● **Exercise**:
Using the data beneath, show every line that includes the word "part".
━━━━━━━━━━━━━━━━
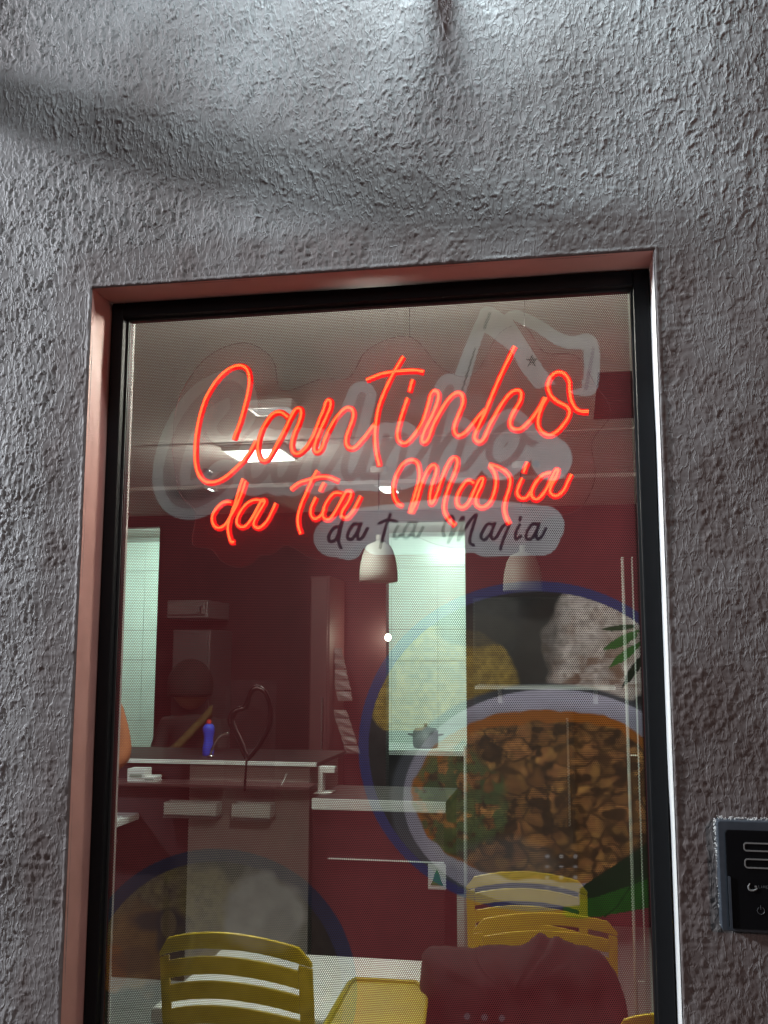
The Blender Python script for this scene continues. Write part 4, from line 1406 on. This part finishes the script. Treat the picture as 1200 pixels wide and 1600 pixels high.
chair_at(374, 1438, 2.12, 'yellow slatted plastic chair pushed to the white table, lower left', math.radians(-4), w_=.158)
sz = .8745
sp4 = [atz(x, y, sz) for x, y in ((545, 1537), (556, 1531), (650, 1536), (664, 1546), (666, 1566), (650, 1700), (452, 1700))]
sc4 = np.mean(sp4, axis=0)
ring = [(p[0] - sc4[0], p[1] - sc4[1]) for p in sp4]
nr = len(ring)
tr_ = thing('serving_tray', 'flat yellow green tray lying on the near part of the white table', 'tray', (sc4[0], sc4[1], .8605))
MB().add([(x, y, .014) for x, y in ring] + [(x * .96, y * .96, 0) for x, y in ring], [tuple(range(nr)), tuple(range(2 * nr - 1, nr - 1, -1))] + [(i, i + nr, (i + 1) % nr + nr, (i + 1) % nr) for i in range(nr)]).obj('tray_base', mat('lime_yellow_plastic', (.42, .34, .02), .45, var=.15, scale=9), tr_)
MB().tube([(x * .985, y * .985, .016) for x, y in ring + [ring[0]]], .006, 6, cap=False).obj('rim', mat('lime_yellow_plastic', (.42, .34, .02)), tr_)
chair_at(822, 1350, 3.00, 'yellow chair farther back, its rail under the printed bowl', 0, w_=.165)
chair_at(850, 1412, 2.72, 'yellow chair standing just behind the dark jacket', math.radians(6), w_=.185)
chair_at(1050, 1556, 1.95, 'orange yellow chair in the bottom right corner of the window', 0, w_=.10)

def table(label, x0, x1, y0, y1, z, lg=True):
    t = thing('table', label, 'table', ((x0 + x1) / 2, (y0 + y1) / 2, FLZ))
    w_, d_ = (x1 - x0) / 2, (y1 - y0) / 2
    MB().box((-w_, -d_, z - FLZ - .03), (w_, d_, z - FLZ)).obj('table_top', WHITE, t, bevel=.004)
    for sx in (-1, 1):
        for sy in (-1, 1):
            MB().tube([(sx * (w_ - .04), sy * (d_ - .04), 0), (sx * (w_ - .04), sy * (d_ - .04), z - FLZ - .03)], .014, 8).obj('leg', STEEL, t)
tz = .86
far = atz(570, 1496, tz)
xa, xb = at(345, 1500, far[1])[0], at(690, 1500, far[1])[0]
table('white square table behind the yellow slatted chair', xa, xb, far[1] - .44, far[1], tz)
far = atz(210, 1264, tz)
table('white table end far back at the left edge', at(120, 1270, far[1])[0], at(232, 1270, far[1])[0], far[1] - .55, far[1], tz)

# thin uprights
def post(px, y0, y1, Y, r, name, label, cat, M, px2=None, floor=True):
    a = at(px, y0, Y)
    b = at(px2 or px, y1, Y)
    t = thing(name, label, cat, (b[0], Y, FLZ if floor else b[2]))
    z0 = 0
    MB().tube([(0, 0, z0), (a[0] - b[0], 0, a[2] - (FLZ if floor else b[2]))], r, 10).obj('upright', M, t, smooth=True)
    MB().lathe([(0, 0), (.05, 0), (.045, .012), (0, .014)]).obj('foot', M, t)
    return t

WP = mat('white_enamelled_steel', (.78, .85, .80), .3)
post(170, 1502, 1640, 1.2, .0075, 'barrier_post', 'short white post at the bottom left corner of the window', 'post', WP)
post(727, 1165, 1480, 2.9, .007, 'display_post', 'thin white upright left of the big printed bowl', 'post', mat('pale_post', (.35, .38, .35), .4))
WP2 = mat('grey_enamelled_steel', (.40, .46, .43), .4)
rk = thing('steel_rack', 'white rack with two thin uprights close to the right frame', 'rack', (at(990, 1400, 1.6)[0], 1.6, FLZ))
ra, rb_ = at(976, 870, 1.6), at(991, 1590, 1.6)
rc2, rd = at(993, 870, 1.6), at(1005, 1590, 1.6)
for (u, v, r_) in ((ra, rb_, .0045), (rc2, rd, .0024)):
    xm = (u[0] + v[0]) / 2 - rk.location[0]
    MB().tube([(xm + (v[0] - u[0]) * .0, 0, 0), (xm, 0, u[2] - FLZ)], r_, 8).obj('upright', WP2, rk, smooth=True)
x_a, x_b = (ra[0] + rb_[0]) / 2 - rk.location[0], (rc2[0] + rd[0]) / 2 - rk.location[0]
for k in (1, 3):
    MB().tube([(x_a + .004, 0, .3 + k * .3), (x_b - .003, 0, .3 + k * .3)], .002, 6).obj('rung', WP, rk)
MB().box((x_a - .05, -.12, -.0), (x_b + .05, .12, .012)).obj('foot', WP, rk)

# dark box near the ceiling at the right
a, b = at(932, 540, 1.75), at(1080, 540, 1.75)
tag(MB().box((a[0], 1.75, a[2]), (b[0], 2.4, CEZ - .001)).obj('duct_box', WINE, bevel=.004), 'dark wine boxed duct under the ceiling at the upper right', 'duct')

# jacket heaped over a chair
def jacket():
    Y = EYE[1] + 2.32
    out = [(655, 1503), (668, 1486), (700, 1480), (738, 1488), (762, 1478), (812, 1474), (832, 1465), (862, 1467), (884, 1476), (922, 1482), (950, 1502), (972, 1548), (985, 1600), (990, 1680), (660, 1680), (664, 1600), (655, 1540)]
    sp = spline(out + [out[0]], 6)[:-1]
    sp = sp + np.array([[7 * float(vnoise(np.array(i * .23), np.array(.5), 5)), 9 * float(vnoise(np.array(i * .31), np.array(.5), 6))] for i in range(len(sp))])
    poly = np.array([at(x, y, Y)[[0, 2]] for x, y in sp])
    c = poly.mean(0)
    vs, fs = [], []
    rings, n = 14, len(poly)
    for k in range(rings + 1):
        s_ = 1 - k / rings * .97
        dep = .10 * math.sqrt(max(0, 1 - s_ ** 2.2))
        for i in range(n):
            p = c + (poly[i] - c) * s_
            f = .045 * float(fbm(np.array(p[0] / .11 + p[1] / .3), np.array(p[1] / .22), 77, 3)) + .022 * float(fbm(np.array(p[0] / .04), np.array(p[1] / .09), 78, 2))
            vs.append((p[0], Y - dep + f * min(1, k / 2), p[1]))
    for k in range(rings):
        for i in range(n):
            j = (i + 1) % n
            fs.append((k * n + i, k * n + j, (k + 1) * n + j, (k + 1) * n + i))
    fs.append(tuple(rings * n + i for i in range(n)))
    m0 = len(vs)
    vs += [(v[0], Y + .06, v[2] - .01) for v in vs[:n]]
    for i in range(n):
        j = (i + 1) % n
        fs.append((i, j, m0 + j, m0 + i))
    fs.append(tuple(m0 + i for i in range(n)))
    o = MB().add(vs, fs).obj('jacket', mat('dark_wine_cloth', (.010, .004, .005), .9, var=.3, scale=25, bump=.5), smooth=True)
    tag(o, 'dark wine jacket heaped over a chair back at the lower right', 'jacket')
jacket()

# ---------------- people
def skin_body(name, joints, edges, radii, M, parent):
    names = list(joints)
    me = bpy.data.meshes.new(name)
    me.from_pydata([joints[k] for k in names], [(names.index(a), names.index(b)) for a, b in edges], [])
    o = link(name, me, parent, M)
    sk = o.modifiers.new('skin', 'SKIN')
    sk.use_smooth_shade = True
    for i, k in enumerate(names):
        r = radii[k]
        v = me.skin_vertices[0].data[i]
        v.radius = r if isinstance(r, tuple) else (r, r)
        v.use_root = (k == 'pelvis')
    ss = o.modifiers.new('sub', 'SUBSURF')
    ss.levels = 2
    ss.render_levels = 2
    return o

SKIN = mat('brown_skin', (.30, .14, .08), .5, var=.06)
HAIR = mat('dark_hair', (.012, .009, .008), .95, var=.2, scale=60, bump=.3)

def head(parent, c, r, turn=0.0, hair=True, hat=None):
    """egg shaped head with nose, brow, ears; faces -y before turning"""
    me = bpy.data.meshes.new('head')
    bm = bmesh.new()
    bmesh.ops.create_uvsphere(bm, u_segments=28, v_segments=20, radius=1)
    for v in bm.verts:
        x, y, z = v.co
        sx = .76 - .12 * max(0, -z)
        yy = y * .92
        if z < 0:
            yy -= .10 * -z * (y < 0)
        nose = math.exp(-((x / .13) ** 2 + ((z + .08) / .16) ** 2)) * (y < 0)
        eye = math.exp(-(((abs(x) - .30) / .16) ** 2 + ((z - .06) / .10) ** 2)) * (y < 0)
        lips = math.exp(-((x / .22) ** 2 + ((z + .42) / .07) ** 2)) * (y < 0)
        yy -= .20 * nose - .08 * eye + .05 * lips
        ear = math.exp(-(((y - .05) / .12) ** 2 + (z / .18) ** 2)) * (abs(x) > .8)
        v.co = (x * sx + math.copysign(.12 * ear, x), yy, z * 1.05)
    bm.to_mesh(me)
    bm.free()
    me.shade_smooth()
    h = link('head', me, parent, SKIN, c)
    h.scale = (r, r, r)
    h.rotation_euler = (0, 0, turn)
    me2 = bpy.data.meshes.new('hair')
    bm = bmesh.new()
    bmesh.ops.create_uvsphere(bm, u_segments=24, v_segments=16, radius=1)
    dl = [v for v in bm.verts if v.co.z < (-.55 if hat else -.25) or (not hat and v.co.y < -.45 and v.co.z < .45) or (v.co.y < -.75 and v.co.z < .2)]
    bmesh.ops.delete(bm, geom=dl, context='VERTS')
    for v in bm.verts:
        v.co = Vector((v.co.x * .86, v.co.y * 1.03 + .03, v.co.z * 1.13))
    bm.to_mesh(me2)
    bm.free()
    me2.shade_smooth()
    g = link('hair', me2, h, HAIR)
    so = g.modifiers.new('s', 'SOLIDIFY')
    so.thickness = -.10
    return h

def hand(parent, wrist, d, M):
    d = Vector(d).normalized()
    side = d.cross(Vector((0, 0, 1))).normalized()
    mb = MB()
    W_ = Vector(wrist)
    mb.tube([W_, W_ + d * .03, W_ + d * .08], [.022, .034, .032], 8)
    for i, ln in enumerate((.065, .075, .07, .055)):
        b0 = W_ + d * .075 + side * (-.027 + i * .018)
        mb.tube([b0, b0 + d * ln * .5, b0 + d * ln + Vector((0, 0, -.022))], [.0085, .0080, .0065], 6)
    b0 = W_ + d * .03 - side * .026
    mb.tube([b0, b0 - side * .025 + d * .025, b0 - side * .03 + d * .055], [.011, .010, .008], 6)
    mb.obj('hand', M, parent, smooth=True)

# person standing behind the counter, bent forward a little
PYc = 4.0
hp_ = at(297, 1072, PYc)
p1 = thing('person', 'person in dark clothes with a yellow sash standing behind the serving counter', 'person', (hp_[0], PYc + .05, FLZ))
hx, hz = 0.0, hp_[2] - FLZ
J = dict(pelvis=(0.0, .08, hz - .62), waist=(0, .06, hz - .45), chest=(-.01, .0, hz - .28), neck=(0, -.02, hz - .15), shl=(-.16, .0, hz - .22), ell=(-.20, -.08, hz - .46), wrl=(-.10, -.26, hz - .52), shr=(.15, .0, hz - .22), elr=(.20, -.06, hz - .46), wrr=(.12, -.26, hz - .50), hl=(-.08, .08, hz - .68), kl=(-.09, .02, hz - .98), al=(-.09, .06, .07), hr=(.08, .08, hz - .68), kr=(.09, .02, hz - .98), ar=(.09, .06, .07))
E_ = [('pelvis', 'waist'), ('waist', 'chest'), ('chest', 'neck'), ('chest', 'shl'), ('shl', 'ell'), ('ell', 'wrl'), ('chest', 'shr'), ('shr', 'elr'), ('elr', 'wrr'), ('pelvis', 'hl'), ('hl', 'kl'), ('kl', 'al'), ('pelvis', 'hr'), ('hr', 'kr'), ('kr', 'ar')]
Rr = dict(pelvis=(.13, .10), waist=(.12, .09), chest=(.14, .10), neck=.05, shl=.055, ell=.04, wrl=.028, shr=.055, elr=.04, wrr=.028, hl=.085, kl=.06, al=.04, hr=.085, kr=.06, ar=.04)
skin_body('clothed_body', J, E_, Rr, mat('dark_kitchen_clothes', (.030, .020, .020), .8, var=.2), p1)
head(p1, (0, -.04, hz), .122, turn=2.7, hat=True)
hand(p1, J['wrl'], (.3, -1, -.1), SKIN)
hand(p1, J['wrr'], (-.3, -1, -.1), SKIN)
sash = spline([(.15, -.10, hz - .13), (.06, -.17, hz - .24), (-.04, -.18, hz - .34), (-.14, -.15, hz - .41), (-.20, -.08, hz - .45)], 5)
ms = MB()
vs = []
for p in sash:
    vs += [(p[0], p[1], p[2] + .035), (p[0], p[1] - .012, p[2]), (p[0], p[1], p[2] - .040), (p[0], p[1] + .01, p[2])]
n_ = len(sash)
ms.add(vs, [(i * 4 + j, i * 4 + (j + 1) % 4, (i + 1) * 4 + (j + 1) % 4, (i + 1) * 4 + j) for i in range(n_ - 1) for j in range(4)] + [(0, 1, 2, 3), tuple((n_ - 1) * 4 + q_ for q_ in (3, 2, 1, 0))])
ms.obj('yellow_sash', mat('yellow_cloth', (.13, .085, .025), .9), p1, smooth=True)
# person seated at the far left, only the shoulder and arm show beside the frame
PY2 = 2.55
sp_ = at(176, 1128, PY2)
p2 = thing('person', 'person in an orange brown top half hidden by the left frame', 'person', (sp_[0] - .085, PY2, FLZ))
zz = sp_[2] - FLZ + .16
J2 = dict(pelvis=(-.05, 0, zz - .52), waist=(-.04, 0, zz - .36), chest=(-.03, 0, zz - .18), neck=(-.03, 0, zz - .02), shl=(-.18, 0, zz - .10), ell=(-.24, -.05, zz - .34), wrl=(-.15, -.24, zz - .36), shr=(.08, 0, zz - .10), elr=(.155, -.05, zz - .30), wrr=(.10, -.25, zz - .34), hl=(-.13, -.05, zz - .56), kl=(-.15, -.42, zz - .54), al=(-.15, -.40, .06), hr=(.04, -.05, zz - .56), kr=(.05, -.42, zz - .54), ar=(.05, -.40, .06))
OR = mat('orange_brown_cloth', (.36, .12, .045), .8, var=.12)
skin_body('clothed_body', J2, E_, {**Rr, 'elr': .05, 'shr': .06}, OR, p2)
head(p2, (-.03, -.03, zz + .14), .12, turn=-.6)
hand(p2, J2['wrl'], (.2, -1, -.1), SKIN)
hand(p2, J2['wrr'], (-.2, -1, -.1), SKIN)
sl = thing('stool', 'dark stool under the seated person, hidden by the left frame', 'stool', (p2.location[0] - .05, PY2, FLZ))
MB().lathe([(0, zz - .66), (.15, zz - .66), (.16, zz - .64), (.15, zz - .61), (0, zz - .61)]).obj('seat', DARK, sl, smooth=True)
for k in range(4):
    a_ = k * math.pi / 2 + .78
    MB().tube([(.09 * math.cos(a_), .09 * math.sin(a_), zz - .66), (.15 * math.cos(a_), .15 * math.sin(a_), 0)], .012, 8).obj('leg', DARK, sl)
━━━━━━━━━━━━━━━━
● **Correct output**:
The Blender Python script for this scene continues. Write part 4, from line 1406 on. This part finishes the script. Treat the picture as 1200 pixels wide and 1600 pixels high.
tr_ = thing('serving_tray', 'flat yellow green tray lying on the near part of the white table', 'tray', (sc4[0], sc4[1], .8605))